As I am still mostly a run and gun man, I suck at this. But I learn (the hard way). The problem is, even if you do all of those things, you can still easily lose the game. Your AI buddies will break formation to run off after a suspect and die. Your AI buddies will keep yelling at a suspect to comply until he or she kills them. Sometimes you just take one in the head and it's over. The AI rushes in before tear gas can disperse and take effect. Flashbangs just don't work half the time. This is may be realistic, but it's no fun. And this is on normal difficulty. There are two levels higher than that.

I suppose I could just yell freeze and start shooting if they don't drop everything instantly, but I'm trying to do things by the book here. And even still, if a guy is pointing a weapon at me, but he's on the other side of a specific type of glass and I shoot him, I get cited for unauthorized use of deadly force. It's sad because the game is so close to providing a really tight experience. Even the co-op is broken. You can't fill in any empty slots on your team with AIs, so it's only good for exactly five players. This game is a tragedy. And since the Rainbow Six franchise has gone all Gears of War on us, It remains to be seen whether tactical shooters are over. Maybe I should go play some of the Insurgency mod for the Source engine and see.

Theatrics
As I mentioned in a previous article, the game is dark. By dark, I mean you will encounter most forms of evil that humans are capable of. Most games about law enforcement that I've played just say, "These guys are bad. Go get 'em". The mission briefings before SWAT 4 are always packed with details you'd rather not know, telling you how the situation got so screwed up that they needed SWAT in the first place. Robberies gone bad, apocalyptic cults, assassinations, and serial killers are all in there. And that's just in the levels I've seen.

The problem is in the execution. Some of your targets are morons. Some are pros. But they don't really feel much different. Sure, the cultists babble about eternity. The pros just yell back profanities if you tell them to throw down their weapons. But there's still something missing, and they all seem pretty brainless, in the end. I think it may just have come down to not having enough audio barks. I mean, I know people don't really say everything they're thinking like they do in the Thief games, but SWAT 4 errs on the other side, leaving all of your enemies feeling like robots. The stilted animation (especially in the faces) doesn't help at all, either.
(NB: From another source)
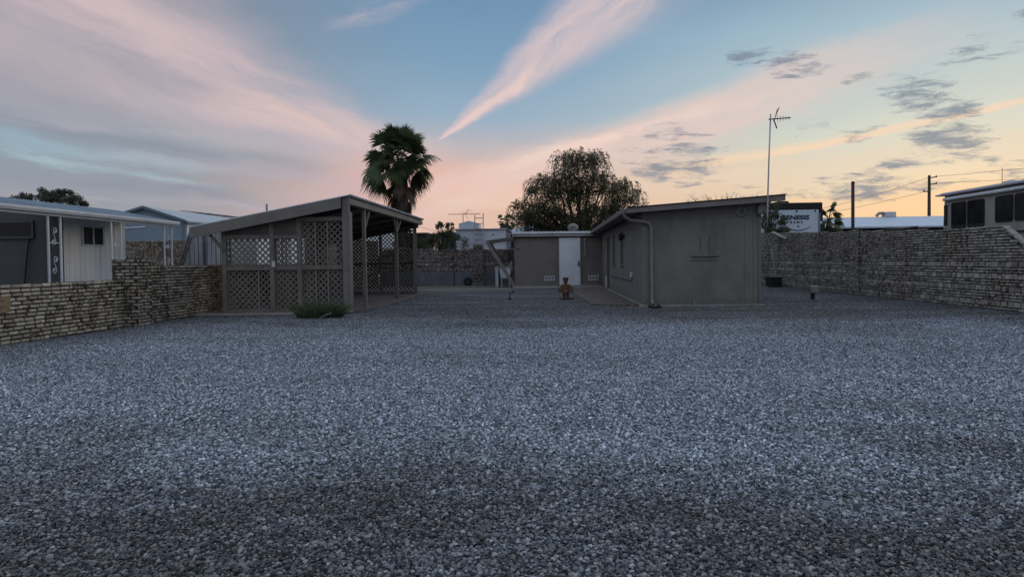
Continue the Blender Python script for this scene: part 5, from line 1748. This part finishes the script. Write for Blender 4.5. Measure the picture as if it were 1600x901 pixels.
# weeping pepper tree
pt = thing('pepper_tree', (1.9, 40, 0), 'large weeping tree with a domed feathery crown above the brown shed', 'tree', 'trees beyond the walls')
cl = [(905, 262, 36, 0.9), (885, 280, 22, 0.9), (928, 285, 22, 0.9), (905, 305, 20, 0.9), (865, 282, 18, 0.7), (950, 278, 16, 0.6), (882, 250, 20, 0.7), (930, 255, 24, 0.7), (852, 292, 28, 1.0), (880, 300, 26, 1.0), (945, 300, 26, 1.0), (974, 298, 24, 0.9), (985, 318, 22, 0.7), (822, 322, 22, 0.8),
      (903, 318, 22, 0.7), (848, 332, 26, 1.2), (872, 338, 24, 1.2), (925, 335, 24, 1.2), (955, 335, 22, 1.1), (900, 345, 22, 1.1), (828, 345, 22, 1.0), (985, 340, 16, 0.8), (835, 300, 16, 0.5), (808, 320, 10, 0.4), (998, 305, 12, 0.5),
      (905, 292, 20, 0.8), (860, 310, 20, 0.9), (960, 320, 22, 0.9), (840, 355, 20, 1.4), (865, 358, 20, 1.4), (890, 360, 18, 1.2), (920, 358, 20, 1.2), (950, 355, 18, 1.0), (975, 352, 16, 0.9), (815, 340, 16, 0.9)]
tips = []
L = Leaves()
tw = MB()
for px, py, pr, dens in cl:
    dep = 40 + random.uniform(-1.6, 1.6)
    d_ = (Vector((px - 857, 0, 0)) * (dep / F))
    cx_, cz_ = (px - 857) * dep / F, 1.2 + (406.5 - py) * dep / F
    r_ = pr * dep / F
    tips.append((cx_, dep, cz_))
    ns = int(118 * dens * (pr / 25) ** 2)
    for k in range(ns):
        th = random.uniform(0, 2 * PI); ph = random.uniform(-0.35, 1.0)
        ux_ = math.cos(th) * math.sqrt(1 - ph * ph); uy_ = math.sin(th) * math.sqrt(1 - ph * ph)
        rr_ = r_ * random.uniform(0.55, 1.08)
        st = np.array([cx_ + ux_ * rr_, dep + uy_ * rr_, cz_ + ph * rr_ * 0.8])
        ln = random.uniform(0.35, 1.15) * (0.7 + 0.5 * dens)
        n = int(ln / 0.045)
        f_ = np.linspace(0, 1, n)
        ox = ux_ * 0.28 * np.sin(f_ * PI / 2) + rng.normal(0, 0.012, n)
        oy = uy_ * 0.28 * np.sin(f_ * PI / 2) + rng.normal(0, 0.012, n)
        oz = 0.12 * np.sin(f_ * PI * 0.8) - ln * f_ ** 1.6
        p_ = st + np.stack([ox, oy, oz], 1) + rng.normal(0, 0.03, (n, 3))
        d = unit(n) * 0.7; d[:, 2] -= 0.7; d /= np.linalg.norm(d, axis=1, keepdims=True)
        w = np.cross(d, unit(n)); w /= np.linalg.norm(w, axis=1, keepdims=True) + 1e-6
        s_ = rng.uniform(0.045, 0.085, n)
        # leaves get paler toward the top and outside of each clump
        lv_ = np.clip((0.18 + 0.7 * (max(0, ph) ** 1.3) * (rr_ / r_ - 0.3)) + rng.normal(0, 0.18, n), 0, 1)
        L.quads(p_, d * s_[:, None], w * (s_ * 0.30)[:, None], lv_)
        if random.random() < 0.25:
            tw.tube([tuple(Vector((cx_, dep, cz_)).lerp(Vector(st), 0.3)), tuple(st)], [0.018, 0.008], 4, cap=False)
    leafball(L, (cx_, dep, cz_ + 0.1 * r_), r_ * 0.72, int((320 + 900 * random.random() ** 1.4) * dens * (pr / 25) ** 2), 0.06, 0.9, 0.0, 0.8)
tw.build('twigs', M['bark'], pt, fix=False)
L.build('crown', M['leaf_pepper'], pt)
branches(pt, (1.9, 40.2, 0), tips, 0.26, M['bark'], 0.4)

# dense tree behind the mobile home
L = Leaves()
for lab, xc, yc, blobs in (('dark rounded tree behind the awning roof, far left', -32.0, 40, ((-1.2, 5.3, 1.15), (-2.6, 5.2, 0.8), (0.3, 5.1, 1.3), (1.2, 4.9, 1.0), (-0.3, 5.9, 0.75), (0.6, 5.75, 0.6), (-2.0, 4.9, 0.7), (1.6, 5.2, 0.6))),
                           ('thin lighter tree with a gappy crown at the far left edge of the view', -34.9, 41, ((-0.8, 5.3, 0.7), (0.4, 5.6, 0.75), (1.0, 5.0, 0.7), (-1.7, 5.4, 0.5), (0.2, 4.8, 0.8)))):
    r = thing('broadleaf_tree', (xc, yc, 0), lab, 'tree', 'trees beyond the walls')
    L = Leaves(); tp = []
    for dx, z, rr_ in blobs:
        for k in range(7):
            a_ = random.uniform(0, 2 * PI)
            cc = (xc + dx + rr_ * 0.62 * math.cos(a_), yc + rr_ * 0.6 * math.sin(a_), z + rr_ * random.uniform(-0.5, 0.6))
            leafball(L, cc, rr_ * 0.42, int(230 * rr_), 0.075, 0.8, 0.1)
        tp.append((xc + dx, yc, z))
    L.build('crown', M['leaf_far'], r)
    branches(r, (xc, yc, 0), tp, 0.2, M['bark'])

# bushes behind the back wall
for lab, xc, yc, z0, blobs, n_ in (
    ('bushy green tree between the brown building and the white trailer home', -5.9, 35.6, 0, ((-0.9, 2.35, 0.55), (-0.2, 2.8, 0.55), (0.55, 2.75, 0.5), (0.1, 2.3, 0.8), (0.9, 2.2, 0.6), (-0.1, 3.25, 0.3), (0.45, 3.2, 0.28)), 300),
    ('low dense green shrub at the left end of the back wall top', -7.7, 35.2, 0, ((-0.4, 1.9, 0.55), (0.3, 2.0, 0.55), (0.0, 2.2, 0.4), (0.9, 1.8, 0.5)), 300),
    ('leafy bush half hiding the left edge of the travel trailer', 11.05, 31.9, 0, ((-0.35, 2.9, 0.5), (-0.2, 3.5, 0.45), (0.2, 3.0, 0.4), (0.4, 2.5, 0.35), (-0.2, 2.3, 0.5), (-0.5, 3.8, 0.3), (0.35, 2.1, 0.35)), 260),
    ('thin bare-topped shrub behind the roof of the stucco building', 6.6, 24.0, 0, ((-1.3, 3.28, 0.3), (-0.7, 3.33, 0.3), (0.0, 3.34, 0.3), (0.6, 3.32, 0.3), (1.1, 3.28, 0.25)), 70)):
    r = thing('shrub', (xc, yc, z0), lab, 'bush')
    L = Leaves(); tp = []
    for dx, z, rr_ in blobs:
        for k in range(6):
            a_ = random.uniform(0, 2 * PI)
            leafball(L, (xc + dx + rr_ * 0.6 * math.cos(a_), yc + rr_ * 0.6 * math.sin(a_), z + rr_ * random.uniform(-0.5, 0.6)), rr_ * 0.5, int(n_ * rr_), 0.05 if yc > 30 else 0.02, 0.8, 0.1)
        tp.append((xc + dx, yc, z + rr_ * 0.5))
        for k in range(3):
            tp.append((xc + dx + random.uniform(-rr_, rr_), yc + random.uniform(-rr_, rr_), z + rr_ * random.uniform(0.3, 1.1)))
    L.build('foliage', M['leaf_green'], r)
    branches(r, (xc, yc, z0), tp, 0.07, M['bark'], 0.5)


def fan(L, org, dirv, droop, length, nseg=26, spread=2.3, seed=0, wid=0.022, lvb=0.5, pet=0.9, P=None):
    """one palm fan: petiole then radiating narrow segments whose tips droop"""
    d = Vector(dirv).normalized()
    side = d.cross(Vector((0, 0, 1)))
    if side.length < 0.1:
        side = Vector((1, 0, 0))
    side.normalize()
    side = (Matrix.Rotation(random.uniform(-1.1, 1.1), 3, d) @ side)
    up = side.cross(d).normalized()
    o = Vector(org)
    hub = o + d * pet - Vector((0, 0, droop * pet * 0.35))
    if P is not None:
        P.tube([o, o.lerp(hub, 0.5) + Vector((0, 0, 0.03)), hub], [0.022, 0.017, 0.012], 4, cap=False)
    d2 = (d - Vector((0, 0, droop * 0.5))).normalized()
    up2 = side.cross(d2).normalized()
    for k in range(nseg):
        a_ = (k / (nseg - 1) - 0.5) * spread
        ln = length * (1.0 - 0.25 * abs(a_) / (spread / 2)) * random.uniform(0.85, 1.08)
        sd = (d2 * math.cos(a_) + side * math.sin(a_)).normalized()
        prev = hub.copy()
        n = 4
        for q in range(n):
            f0, f1 = q / n, (q + 1) / n
            def pos(f_):
                return hub + sd * (ln * f_) - Vector((0, 0, (0.10 + droop) * ln * f_ ** 2.4 * random.uniform(0.9, 1.3))) + up2 * (0.08 * ln * math.cos(a_) * f_ * (1 - f_))
            nx_ = pos(f1)
            dv = nx_ - prev
            wv = dv.cross(up2)
            if wv.length < 1e-5:
                wv = side.copy()
            wv.normalize()
            wa_, wb_ = ((0.012, 0.030), (0.030, 0.042), (0.034, 0.024), (0.022, 0.003))[q]
            wk = wid / 0.030 * length
            L.append((prev.copy(), nx_.copy(), wv * (wa_ * wk), wv * (wb_ * wk), min(1, max(0, random.gauss(lvb + 0.15 * f0, 0.16)))))
            prev = nx_


def packfans(LL, name, mat, parent):
    L = Leaves()
    p0, p1, w0, w1_ = (np.array([tuple(q[i]) for q in LL]) for i in range(4))
    L.V.append(np.stack([p0 - w0, p0 + w0, p1 + w1_, p1 - w1_], 1).reshape(-1, 3))
    L.A.append(np.repeat(np.array([q[4] for q in LL]), 4))
    return L.build(name, mat, parent)


def palm(x, y, zc, Rr, label, nf, seg, skirt=True, trunk=0.3, top_only=False):
    r = thing('fan_palm', (x, y, 0), label, 'palm tree', 'palm trees beyond the walls')
    sc_ = Rr / 1.75
    LL = []; PP = MB()
    for k in range(nf):
        f_ = (k + 0.5) / nf
        el_ = math.asin(0.985 - 1.56 * f_)
        young = k % 4 == 1
        az_ = k * 2.39996 + random.uniform(-0.25, 0.25)
        d = Vector((math.cos(az_) * math.cos(el_), math.sin(az_) * math.cos(el_), math.sin(el_)))
        fan(LL, (x + d.x * 0.12 * sc_, y + d.y * 0.12 * sc_, zc + (0.30 - 0.55 * f_) * sc_), d, 0.05 + random.uniform(0.1, 0.55) * f_, 0.92 * sc_ * random.uniform(0.72, 1.12), seg, random.uniform(1.9, 2.7), wid=0.034 * (26 / seg), pet=(random.uniform(0.2, 0.45) if young else random.uniform(0.55, 1.0)) * sc_, P=PP, lvb=0.5)
    packfans(LL, 'crown', M['frond'], r)
    PP.build('petioles', M['frond_dead'] if skirt else M['bark'], r, fix=False)
    if skirt:
        LL = []; PP = MB()
        for k in range(22):
            az_ = k * 2.39996
            f_ = k / 22
            el_ = math.radians(-38 - 42 * f_)
            d = Vector((math.cos(az_) * math.cos(el_), math.sin(az_) * math.cos(el_), math.sin(el_)))
            fan(LL, (x + d.x * 0.2, y + d.y * 0.2, zc - 0.7 - 1.5 * f_), d, 0.5, 0.7, 16, 1.5, wid=0.03, pet=0.5, P=PP, lvb=0.35)
        for k in range(420):       # old leaf bases and hanging fibres round the trunk
            az_ = random.uniform(0, 2 * PI); z_ = random.uniform(1.8, zc - 0.3)
            rr_ = trunk + random.uniform(0.0, 0.14) + 0.10 * max(0, (z_ - zc + 2.2) / 2)
            c_ = Vector((x + rr_ * math.cos(az_), y + rr_ * math.sin(az_), z_))
            dv = Vector((math.cos(az_) * 0.06, math.sin(az_) * 0.06, -random.uniform(0.12, 0.36)))
            wv = Vector((-math.sin(az_), math.cos(az_), 0)) * random.uniform(0.012, 0.035)
            LL.append((c_ - dv, c_ + dv, wv, wv * 0.4, random.random()))
        packfans(LL, 'dead_fronds', M['frond_dead'], r)
        PP.build('dead_stalks', M['frond_dead'], r, fix=False)
    g = MB(); g.tube([(x, y, 0), (x, y, zc * 0.5), (x, y, zc - 0.4), (x, y, zc + 0.1)], [trunk * 1.25, trunk, trunk * 1.05, trunk * 0.5], 12); g.build('trunk', M['bark'], r, smooth=True)
    return r


palm(-7.6, 33.0, 6.5, 1.92, 'tall fan palm with a shaggy brown skirt rising behind the lattice shelter', 74, 28, trunk=0.34)
palm(-3.85, 60, 4.75, 1.15, 'small far palm beside the big weeping tree', 26, 12, skirt=False, trunk=0.25)
palm(-50.0, 92, 7.6, 1.5, 'larger of two far palms above the solar panel roof', 22, 12, skirt=False, trunk=0.25)
palm(-48.7, 92, 7.0, 0.95, 'smaller of two far palms above the solar panel roof', 18, 10, skirt=False, trunk=0.2)
palm(14.7, 34.5, 3.15, 1.0, 'small palm poking out behind the right side of the travel trailer', 20, 14, skirt=False, trunk=0.15)

# dark grass clump in front of the shelter
gc = thing('grass_clump', (-5.1, 13.95, 0), 'dark green spiky clump growing in the gravel at the foot of the shelter', 'grass clump')
LL = []
for k in range(760):
    a_ = random.uniform(0, 2 * PI); q = math.sqrt(random.random())
    bx_, by_ = -5.08 + 0.50 * q * math.cos(a_), 13.95 + 0.28 * q * math.sin(a_)
    lean_ = 0.12 + 0.75 * q * random.uniform(0.6, 1.2)
    ln = random.choice((0.3, 0.38, 0.46, 0.52)) * random.uniform(0.8, 1.1) * (1.0 - 0.3 * q)
    out_ = Vector((math.cos(a_ + random.uniform(-0.6, 0.6)), math.sin(a_), 0)) * lean_
    prev = Vector((bx_, by_, 0.0))
    for i in range(3):
        f_ = (i + 1) / 3
        nx_ = Vector((bx_, by_, 0)) + out_ * ln * f_ ** 1.3 + Vector((0, 0, ln * (f_ - 0.28 * lean_ * f_ * f_)))
        dv = (nx_ - prev) / 2 * 1.1
        wv = dv.cross(Vector((random.uniform(-1, 1), -1, 0.2))).normalized() * (0.011, 0.010, 0.006)[i]
        LL.append((prev, nx_, wv, wv * (0.9, 0.7, 0.1)[i], random.random() ** 1.4 * (0.35 + 0.65 * f_) + (0.25 if k % 9 == 0 else 0)))
        prev = nx_
packfans(LL, 'blades', M['blade'], gc)

# sparse weeds and scraps of wood lying along the wall feet
g = MB(); g.tube([(-4.95, 13.55, 0.02), (-4.80, 13.58, 0.10), (-4.70, 13.62, 0.13)], [0.008, 0.007, 0.004], 5)
tag(g.build('dry_twig', M['weathered']), 'pale dry twig lying in the dark green spiky clump', 'twig')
The only people you really hear much from are the civilians who all complain about being cuffed. Unfortunately, there's no button that says, shut up. We can't be sure who's a bad guy so we have to cuff everybody. Well, there is. It's the pepper spray button. But it just makes them complain differently. :)

Aesthetics
The game looks pretty good, especially for being two years old, bringing you environments both dilapidated and opulent (although they do dilapidated better).


The sound work is pretty good too, with just footsteps and tools making noise when things are quiet, up to the cacophony of grenades and yelling and firearms when clearing a room with a lot of hostiles and hostages.